[Begin Provided data]

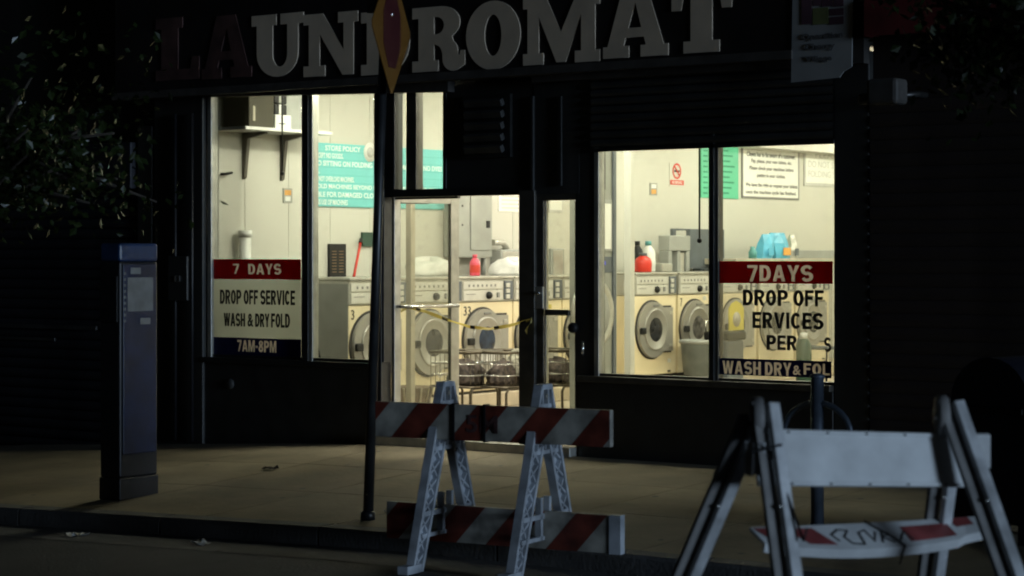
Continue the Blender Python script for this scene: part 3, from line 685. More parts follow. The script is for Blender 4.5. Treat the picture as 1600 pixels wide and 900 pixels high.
for i in range(3):
    for j in range(2):
        yy = y0 + (y1 - y0) * i / 3
        put(MB().box(XW + .12, XW + .35 - .02 * i, yy + .004, yy + (y1 - y0) / 3 - .004, ZSH + .14 + j * .105, ZSH + .238 + j * .105).build('pack', ('black_plastic', 'white_plastic', 'black_plastic', 'grey_metal')[(i + 2 * j) % 4], None, .01), pk)
t = wl_thing('storage_box', 'grey green box at the right end of the wall shelf', 'box', 465, 198, XW + .25)
put(MB().box(XW + .03, XW + .25, y1 + .03, y1 + .4, ZSH + .002, ZSH + .40).build('carton', 'washer_side', None, .006), t)
# small things on the wall
def plate(name, label, cat, x0, x1, y0, y1, m, th=.012, bev=.002):
    a = thing(name, label, cat, WX((x0 + x1) / 2, y1, XW + th)); put(wbox(x0, x1, y0, y1, XW + th, th - .001).build('backing', m, None, bev), a); return a
t = plate('wall_picture', 'small orange and grey picture on the wall left of the teal board', 'picture', 443, 457, 294, 317, 'grey_metal')
put(wbox(445, 455, 297, 305, XW + .0145, .002).build('print', 'orange_print'), t); put(wbox(446, 454, 307, 314, XW + .0145, .002).build('print', 'white_plastic'), t)
t = plate('wall_picture', 'small grey and orange picture left of the no smoking sign', 'picture', 1016, 1027, 286, 305, 'grey_metal')
put(wbox(1018, 1025.5, 288, 294, XW + .0145, .002).build('print', 'white_plastic'), t); put(wbox(1018, 1025.5, 296, 303, XW + .0145, .002).build('print', 'orange_print'), t)
a = WX(353, 272, XW + .03)
tag(MB().tube([(XW + .001, a.y - .04, a.z), (XW + .05, a.y - .03, a.z), (XW + .055, a.y + .06, a.z + .015)], .013).build('wall_hook', 'black_plastic'), 'small black hook on the bare wall below the shelf', 'hook')
a = WX(383, 404, XW + .1)
t = thing('vent_pipe', 'short white pipe stub with a ribbed collar above the left window sign', 'pipe', (a.x, a.y, .8))
put(MB().tube([(a.x, a.y, .8), (a.x, a.y, WX(383, 372, XW + .1).z)], .055, 18).build('pipe', 'white_plastic'), t)
put(MB().tube([(a.x, a.y, WX(383, 371, XW + .1).z), (a.x, a.y, WX(383, 360, XW + .1).z)], .066, 18).build('collar', 'white_plastic'), t)
# teal store policy board
XB = XW + .02
ts = thing('policy_board', 'long teal store policy board with pale lettering on the side wall', 'sign', WX(590, 325, XB))
yA = WX(486, 222, XB).y; yB = WX(710, 235, XB).y; zT = WX(488, 222, XB).z; zB = WX(590, 325, XB).z
put(MB().box(XW + .001, XB, yA, yB, zB, zT).build('board', 'teal_board', None, .002), ts)
rows = ['STORE POLICY', 'ACCEPT NO GOODS.                       ', 'NO SITTING ON FOLDING TABLES IN A MACHINE. NO DYES', 'TS.', 'DO NOT OVERLOAD MACHINES.                 ', 'HOLD MACHINES BEYOND LIQUIDS AND RECEIVE NO CREDIT',
        'SIBLE FOR DAMAGED CLOTHING IN A MISUSED MACHINE', 'LOSS USE OF MACHINES']
ext = [(508, 563), (490, 536), (490, 690), (490, 499), (490, 553), (490, 692), (490, 688), (490, 543)]
rh = (zT - zB) / 8.2
for i, (b_, (xa, xb)) in enumerate(zip(rows, ext)):
    y0 = WX(xa, 270, XB).y; W = WX(xb, 270, XB).y - y0; z0 = zT - (i + 1) * rh - .01
    me = fit(text_mesh(b_  .strip(), .02, .015), (XB + .001, y0, z0 + rh * .18), UW, UZ, W, rh * .66, .002); put(link('lettering', me, 'pale_ink'), ts)
    put(MB().box(XB + .0005, XB + .0012, yA + .02, yB - .02, z0 + rh * .02, z0 + rh * .045).build('rule', 'green_ink'), ts)
cc = WX(578, 238, XB); M = Matrix.Translation((XB + .001, cc.y, cc.z)) @ Matrix.Rotation(math.radians(90), 4, 'Y')
put(MB().lathe([(.10, 0), (.10, .003)], M, 24).build('emblem', 'white_board'), ts)
put(MB().lathe([(.055, .0035), (.055, .005)], M, 20).build('emblem_mark', 'faint_ink'), ts)
# black price panel, green sign, red broom
t = plate('price_panel', 'black menu panel with rows of small pale print above the first washer', 'sign', 515, 541, 381, 433, 'black_plastic', .03)
for i in range(8):
    for j in range(2):
        x0 = 519 + j * 11; y0 = 392 + i * 4.6
        put(wbox(x0, x0 + 7, y0, y0 + 1.5, XW + .033, .002).build('print_row', 'menu_ink'), t)
t = plate('green_sign', 'small dark green square sign on the wall left of the sign post', 'sign', 567, 586, 363, 385, 'green_plastic', .03)
a = WX(553, 432, XW + .25); b = WX(563, 380, XW + .06)
bm = thing('broom', 'red handled broom leaning on the wall above the first washer', 'broom', (a.x, a.y, HM + ZP))
put(MB().tube([Vector(a) , b], .014).build('handle', 'red_plastic'), bm); put(MB().tube([b, b + (b - a) * .12], .02).build('grip', 'black_plastic'), bm)
a = GZ(505, 560, .5); 
bm = thing('mop_stick', 'thin black mop stick leaning on the grey washer side', 'mop', (XFW - .1, .95, ZF))
put(MB().tube([(XFW - .05, .9, ZF + .01), (XFW - .52, 1.06, 1.42)], .012).build('handle', 'black_plastic'), bm)
put(MB().box(XFW - .15, XFW + .05, .82, .95, ZF, ZF + .06).build('head', 'cloth_dark', None, .02), bm)
# electrical panel
XE1 = XW + .22
ep = thing('electrical_panel', 'tall grey electrical panel box on the wall above washer 33', 'electrical panel', WX(745, 402, XE1))
put(wbox(717, 769, 296, 402, XE1, .215).build('cabinet', 'grey_metal', None, .006), ep)
dr = put(wbox(736, 768, 296, 391, XE1 + .012, .011).build('panel_door', 'grey_metal', None, .004), ep)
put(wbox(761, 766, 345, 356, XE1 + .022, .009).build('latch', 'black_plastic', None, .002), ep)
for yy in (320, 350): put(wbox(722, 724, yy, yy + 3, XE1 + .004, .0035).build('screw', 'dark_rubber'), ep)
a = WX(755, 403, XW + .1); put(MB().tube([(XW + .1, a.y, a.z), (XW + .1, a.y, HM + ZP + .003)], .03, 12).build('conduit', 'washer_side'), ep)
a = WX(770, 379, XW + .12)
put(MB().tube([(XW + .12, a.y, a.z), (XW + .12, a.y + .18, a.z), (XW + .1, a.y + .28, a.z - .05), (XW - .0, a.y + .34, a.z - .1)], .035, 12).build('conduit_bend', 'washer_steel'), ep)
# boxes standing behind the washers
for x0, x1, y0, y1, lb in ((783, 814, 390, 425, 'grey vent box on the wall right of the electrical panel'), (862, 882, 388, 432, 'grey vent box behind the narrow fixed door leaf')):
    t = thing('vent_box', lb, 'vent box', WX((x0 + x1) / 2, y1, XW + .16)); put(wbox(x0, x1, y0, y1, XW + .16, .155).build('casing', 'washer_side', None, .01), t); put(wbox(x0 + 3, x1 - 2, y0 + 3, y1 - 3, XW + .166, .005).build('cover', 'washer_steel', None, .004), t)
t = plate('paper_notice', 'pale framed paper notice right of the electrical panel', 'notice', 779, 818, 303, 331, 'white_board', .01)
for i in range(4): put(wbox(784, 812, 306 + i * 6, 308 + i * 6, XW + .0115, .001).build('print_row', 'faint_ink'), t)
t = plate('paper_notice', 'pale framed paper notice above the narrow fixed door leaf machines', 'notice', 858, 880, 306, 332, 'faint_ink', .01)
put(wbox(860, 878, 309, 328, XW + .0115, .001).build('sheet', 'white_board'), t)
# no smoking sign
t = plate('no_smoking_sign', 'red and white no smoking sign with red caption strip', 'sign', 1046, 1070, 255, 292, 'wall_cream', .006)
c0 = WX(1057.5, 267.5, XW + .007); r0 = .10
for r_a, nm in ((r0, 'prohibition_ring'),):
    me = oncoord(curve_mesh([arc(c0.y, c0.z, r0, r0, 0, 352, 32), arc(c0.y, c0.z, r0 * .76, r0 * .76, 0, 352, 32)], .01), XW + .007, .003); put(link(nm, me, 'red_ink'), t)
put(MB().bar((XW + .0125, c0.y - r0 * .56, c0.z + r0 * .56), (XW + .0125, c0.y + r0 * .56, c0.z - r0 * .56), .004, .022, (0, .7, .7)).build('prohibition_bar', 'red_ink'), t)
put(MB().box(XW + .007, XW + .010, c0.y - .06, c0.y + .06, c0.z - .012, c0.z + .012).build('cigarette', 'black_ink'), t)
put(wbox(1047.5, 1068.5, 281.5, 289, XW + .0095, .003).build('caption_strip', 'red_ink'), t)
put(text_wall('NO SMOKING', 1050, 1066, 283, 287.5, XW + .0097, 'white_board', None, .01, th=.001), t)
# green board, white notices
t = plate('green_board', 'light green price board with dark rows of print behind the window mullion', 'sign', 1096, 1154, 226, 310, 'green_board', .02)
for i in range(9):
    for x0, x1 in ((1099, 1106), (1126, 1138 + (i * 7) % 11)):
        put(wbox(x0, x1, 234 + i * 8.3, 236.5 + i * 8.3, XW + .0215, .001).build('print_row', 'green_ink'), t)
t = plate('white_notice', 'white framed notice with six lines of black print in the right window', 'notice', 1160, 1249, 224, 311, 'grey_ink', .02)
put(wbox(1161.5, 1247, 226, 308, XW + .0225, .002).build('sheet', 'white_board'), t)
for i, (b_, x0, x1) in enumerate((('Clients has to be aware of a customer.', 1167, 1243), ('Pay, please, your own tickets, etc.', 1174, 1237), ('Please check your machines before', 1171, 1240), ('putting in your clothes.', 1183, 1227), ('We have the right to request your tickets', 1165, 1246), ('once the machine cycle has finished.', 1165, 1244))):
    y0 = 239 + i * 11 + (4 if i > 3 else 0); put(text_wall(b_, x0, x1, y0, y0 + 7.5, XW + .0227, 'black_ink', None, .02, th=.001), t)
t = plate('white_notice', 'partly hidden cream notice about folding tables at the right window edge', 'notice', 1257, 1330, 224, 292, 'faint_ink', .02)
put(wbox(1259.5, 1328, 226, 287, XW + .0225, .002).build('sheet', 'white_board'), t)
for b_, x0, x1, y0 in (('PLEASE', 1274, 1312, 238), ('DO NOT SIT ON', 1263, 1324, 253), ('FOLDING TABLE', 1263, 1324, 268)):
    put(text_wall(b_, x0, x1, y0, y0 + 10, XW + .0227, 'faint_ink', None, .0, th=.001), t)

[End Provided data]

▸ **Required task**
Tally the lines containing "picture". Provide the number without any other words.

▸ **Output of the task**
3